Digitally revised art
Text by Juaniyo Arcellana
September 30, 2002 / Philippine Star
As it happened, Pinggot was just
another face among the table of drinkers in such places as Wings on
Quezon Ave., where along with fellow struggling artists Benjie Lontoc,
Ludwig Ilio and Roxlee he would hold forth until the wee hours,
exchanging stories and banter on the lighter side of an absurd existence
post-EDSA I revolution.
Then all of a sudden Pinggot was pounding the beat as photographer for Diyaryo Filipino, and eventually Manila Bulletin
for which he still aims a mean lens. Pinggot's second one-man
show; his first since 1985; is ongoing at the RCBC
Plaza Lobby in Makati until today, entitled Asinta: Images and Imageries.
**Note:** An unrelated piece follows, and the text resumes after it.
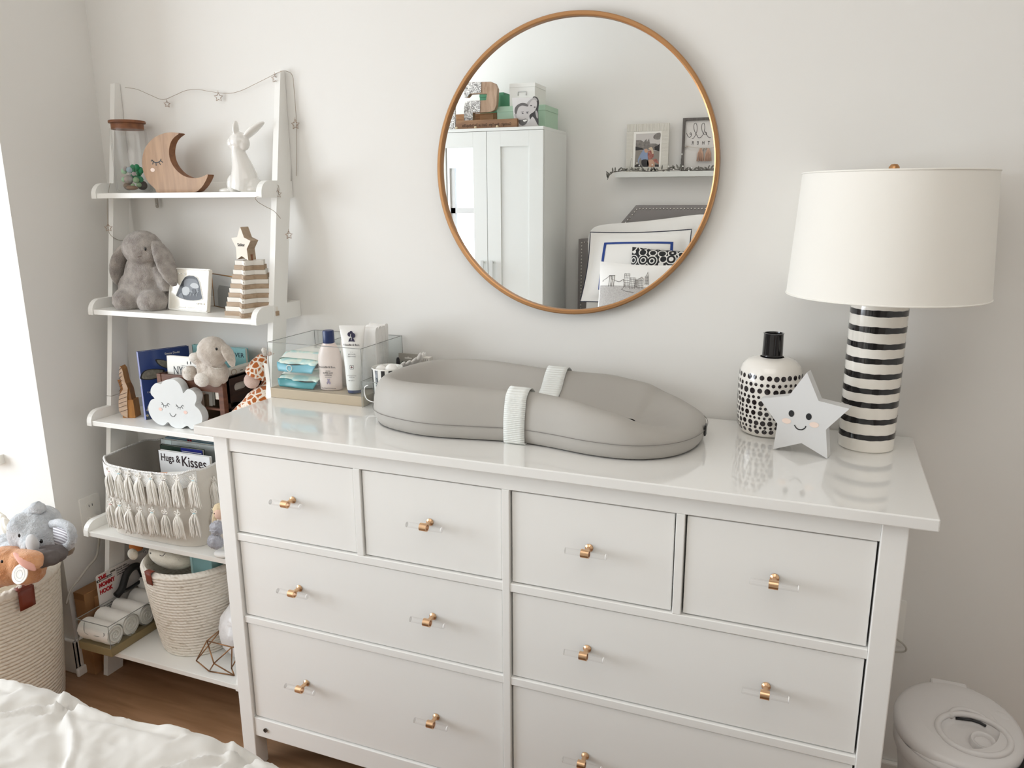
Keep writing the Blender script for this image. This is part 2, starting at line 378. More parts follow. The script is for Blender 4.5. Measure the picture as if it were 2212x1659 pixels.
# ================================================================ table lamp
lx,ly=1.4985,-.118
ceram=mat('lamp_ceramic','eee9e0',.10,coat=.5); blackg=mat('black_glaze','0f0d10',.12,coat=.4)
shade=mat('linen_shade','f3f0e9',.85,bump=(500,.12,.0004),spec=.2)
lamp=thing('table_lamp',(lx,ly,ZT),'table lamp with off-white drum shade and black-striped white ceramic column','lamp')
rb=.0560; hb=.318
lb=MB().lathe([(0,0),(rb-.004,0),(rb,.003),(rb,hb-.006),(rb-.006,hb),(0,hb)],(lx,ly,ZT),64).build('base',ceram,lamp)
rs=random.Random(4)
zs=[.034,.069,.1035,.134,.166,.197,.229,.262,.296]
for k,z in enumerate(zs):
    m=MB(); n=72; ph=rs.random()*6
    def fz(a,s): return z+s*(.0060+.0005*math.sin(2*a+ph)+.0004*math.sin(5*a+ph*2)+.0003*math.sin(17*a+ph))+.0006*math.sin(a+ph)
    m.grid(lambda i,j:Vector((lx+(rb+.0004)*math.cos(2*PI*i),ly+(rb+.0004)*math.sin(2*PI*i),ZT+fz(2*PI*i,(j-.5)*2))),n,2,cu=True)
    m.build('stripe',blackg,lb)
MB().lathe([(.016,hb-.001),(.016,hb+.008),(.010,hb+.012),(.010,hb+.030),(.013,hb+.031),(.013,hb+.060),(.004,hb+.061),(.004,hb+.262)],(lx,ly,ZT),24).build('stem',mgold,lamp)
r0,r1=.1915,.1770; z0,z1=1.2905,1.5345
sh_=MB().lathe([(r0,z0),(r1,z1)],(lx+.0055,ly-.012,0),96)
sh_.lathe([(r1-.002,z1),(r0-.002,z0)],(lx+.0055,ly-.012,0),96)
shd=sh_.build('lamp_shade',shade,lamp)
MB().tube([(lx+.0055+(r0)*math.cos(a),ly-.012+r0*math.sin(a),z0) for a in [2*PI*k/96 for k in range(96)]],.0018,8,closed=True).build('shade_trim',shade,shd)
MB().tube([(lx+.0055+(r1)*math.cos(a),ly-.012+r1*math.sin(a),z1) for a in [2*PI*k/96 for k in range(96)]],.0018,8,closed=True).build('shade_trim',shade,shd)
w=MB()
for a in (0,120,240): w.tube([(lx,ly,1.530),(lx+.0055+(r1-.003)*math.cos(R(a+20)),ly-.012+(r1-.003)*math.sin(R(a+20)),1.530)],.0014,6)
w.build('spider',steel,lamp)
MB().lathe([(0,.011),(.006,.010),(.010,.005),(.0105,0),(.004,-.004),(.004,-.012)],(lx,ly,1.540),24).build('finial',mgold,lamp)
MB().ell((lx,ly,1.42),(.028,.028,.035)).build('bulb',mat('bulb_glass','f7f5ef',.3),lamp)

# ================================================================ spotted bottle vase
vx,vy=1.2915,-.082
vase=thing('bottle_vase',(vx,vy,ZT),'white bottle vase with rows of black dots and a black neck','vase')
prof=[(0,0),(.050,0),(.0600,.006),(.0665,.020),(.0690,.05),(.0700,.09),(.0700,.125),(.0680,.145),(.0620,.160),(.050,.171),(.034,.176),(.026,.177)]
def vr(z):
    for (ra,za),(rb_,zb) in zip(prof,prof[1:]):
        if zb>za and za<=z<=zb: return ra+(rb_-ra)*(z-za)/(zb-za)
    return .026
vb=MB().lathe(prof,(vx,vy,ZT),64,sharp=60).build('body',mat('vase_glaze','f0ece5',.12,coat=.4),vase)
MB().lathe([(.0215,.176),(.0225,.180),(.0215,.228),(.0225,.231),(.0195,.2315),(.0185,.226),(.0185,.18)],(vx,vy,ZT),40).build('neck',blackg,vase)
dots=MB(); rs=random.Random(7)
rows=[(.0165,.0056,26),(.0265,.0036,38),(.0375,.0060,28),(.0490,.0036,40),(.0595,.0058,28),(.0715,.0038,38),(.0830,.0062,28),(.0955,.0042,36),(.1100,.0066,26),(.1240,.0044,34),(.1400,.0060,28)]
for z,r,n in rows:
    off=rs.random()
    for k in range(n):
        a=2*PI*(k+off+rs.uniform(-.08,.08))/n; zz=z+rs.uniform(-.0008,.0008); rr=r*rs.uniform(.88,1.1)*.92
        def pt(da,dz): zq=zz+dz; q=vr(zq)+.0004; return Vector((vx+q*math.cos(a+da),vy+q*math.sin(a+da),ZT+zq))
        v=[pt(0,0)]+[pt(rr*math.cos(t)/vr(zz),rr*1.05*math.sin(t)) for t in [2*PI*j/12 for j in range(12)]]
        dots.add(v,[(0,1+j,1+(j+1)%12) for j in range(12)])
dots.build('dots',mat('dark_glaze','1c1215',.15,coat=.4),vb)

# ================================================================ small star light
def face_eyes(mb,c,s): pass
blackp=mat('black_print','1b1d20',.5); pinkp=mat('blush_print','f1dccf',.6)
starm=mat('star_plastic','d9d9d9',.35)
P=[(1743,806),(1768,868),(1835,885),(1784,930),(1787,993),(1731,959),(1670,972),(1679,917),(1641,863),(1704,857)]
YS=-.236
def yfun(u,v): return at(u,v,YS)
A=on(1670,971,ZT+.001); B=on(1786.5,991,ZT+.001); sdir=(B-A); sdir.z=0; sdir.normalize(); sn=Vector((sdir.y,-sdir.x,0))   # towards the camera
def pl(u,v,o=A,n=sn): d=ray(u,v); t=(o-CAM).dot(n)/d.dot(n); return CAM+t*d
def loc2(u,v,o=A,ud=sdir,n=sn): q=pl(u,v,o,n)-o; return (q.dot(ud),q.z)
st=thing('star_light',A,'pale grey star light with smiling face standing in front of the lamp','star light')
sp=[loc2(*q) for q in P]; zmin=min(p[1] for p in sp); sp=[(a,b-zmin) for a,b in sp]
MB().prism(sp,A,sdir,(0,0,1),sn,-.028,0).build('body',starm,st,bevel=.0015)
fm=MB(); fo=A-Vector((0,0,zmin))
def disc(mb,c,ru,rw,o,u,w,n,h,mi=0,rot=0,k=20):
    p=[(ru*math.cos(2*PI*i/k),rw*math.sin(2*PI*i/k)) for i in range(k)]; cr,sr=math.cos(rot),math.sin(rot)
    v=[Vector(o)+Vector(u)*(c[0]+x*cr-y*sr)+Vector(w)*(c[1]+x*sr+y*cr)+Vector(n)*h for x,y in p]; mb.add(v,[tuple(range(k))],mi)
for q in ((1709.5,895),(1747,902)): disc(fm,loc2(*q),.0058,.0072,fo,sdir,(0,0,1),sn,.0006,0)
for q in ((1699,911),(1758.5,919.5)): disc(fm,loc2(*q),.0095,.006,fo,sdir,(0,0,1),sn,.0006,1)
stroke(fm,spl([loc2(*q) for q in ((1716,920),(1722,928),(1731,930),(1738,927),(1741,922))],5),.0024,fo,sdir,(0,0,1),sn)
fm.build('face',[blackp,pinkp],st)

# ================================================================ peanut changing pad
padm=mat('changer_foam','b0aca6',.55,bump=(400,.10,.0004),spec=.35)
pad=thing('changing_pad',(.745,-.225,ZT),'grey peanut-shaped moulded changing pad strapped across the waist','changing pad')
PX0,PX1=.318,1.178
def hw(t):      # half width and centre line along the pad, t in 0..1
    return None
OUT=[(.362,-.220),(.376,-.300),(.430,-.368),(.515,-.400),(.590,-.408),(.690,-.392),(.780,-.378),(.860,-.386),(.960,-.408),(1.050,-.405),(1.120,-.365),(1.160,-.300),(1.172,-.220),(1.160,-.140),(1.115,-.078),(1.040,-.042),(.950,-.038),(.860,-.056),(.780,-.066),(.690,-.054),(.590,-.036),(.500,-.036),(.425,-.066),(.375,-.135)]
NO=120; oc=spl([(x,y,0) for x,y in OUT],NO//len(OUT),closed=True); NO=len(oc)
def hrim(x,y):   # rim height by position along the pad
    pts=[(.32,.108),(.45,.118),(.60,.122),(.78,.118),(.90,.112),(1.0,.096),(1.08,.072),(1.14,.058),(1.18,.054)]
    xb=x
    for (a,h1),(b,h2) in zip(pts,pts[1:]):
        if a<=xb<=b: t=(xb-a)/(b-a); t=t*t*(3-2*t); return h1+(h2-h1)*t
    return pts[0][1] if xb<.32 else pts[-1][1]
SP=[(1.0,0.0,.93),(1.0,.012,.975),(1.0,.035,1.0),(1.0,.060,1.0)]   # lower wall (z fixed, scale)
def spine(p):
    return Vector((min(max(p.x,.50),1.0),-.222,0))
def padpt(i,j):
    p=oc[int(round(i*NO))%NO]; s=spine(p); d=p-s; L=d.length; dn=d/L; H=hrim(p.x,p.y)
    # profile in (distance inward from outline, z)
    f=H/.12
    prof=[(.016,0),(.006,.006),(.001,.018),(0,.034),(.002,.34*H+.022),(.007,.62*H+.012),(.015,.82*H+.006),(.026,.95*H+.001),(.039,H),(.053,.965*H),(.068,.86*H),(.083,.70*H+.004),(.100,.54*H+.008),(.120,.44*H+.010),(L*.80,.036),(L*1.0,.034)]
    x=j*(len(prof)-1); k=min(int(x),len(prof)-2); t=x-k
    a,b=prof[k],prof[k+1]; w_=a[0]+(b[0]-a[0])*t; z_=a[1]+(b[1]-a[1])*t
    return p-dn*min(w_,L)+Vector((0,0,ZT+z_))
m=MB().grid(lambda i,j:padpt(i,j),NO,16,cu=True)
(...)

Its original title was Editoryal... Kuwentong Bayan, until some mentors and advisers helped him think up a catchier title.
Asinta
is actually a dual project of Pinggot with avant-garde performance poet
Vim Nadera, a schoolmate at UST who had first broached the idea to the
artist-photographer in 1997. The fruit of this collaboration, aside from
the images of digitally revised artwork and photographs in the exhibit,
is the UST-published book Asinta launched during the latest book fair, which features Nadera's poems alongside the digital illustrations.
Now
Pinggot's form of hybrid art and photography might raise the
hackles of purists from both sides, who may subscribe to the not
altogether indefensible idea that one craft should not corrupt or
impinge on the other.
Similar howls of protest may have
greeted daring experiments in other fields, such as when Bob Dylan first
picked up an electric guitar at the Newport Festival, or when Miles
Davis decided to dabble in electronics that would give birth to the
expanding school of fusion, both in the 60s.
But
Pinggot is definitely no Dylan nor Miles, though his melding of his art
and photography in the thoroughly postmodern gadget that is the computer
may be just as controversial as the uncompromising, in-your-face acts
of the masters that came before him.
For starters we have his
digitally colored and reproduced photos of a demolition in a
squatters colony in Intramuros, a child eating kamayan
style in lahar-infested Central Luzon, the May 1 siege of Malacañang in
2001, and full-color reinventions of his editorial cartoons like the
activist in media and the dictator who feasts on his own intestines.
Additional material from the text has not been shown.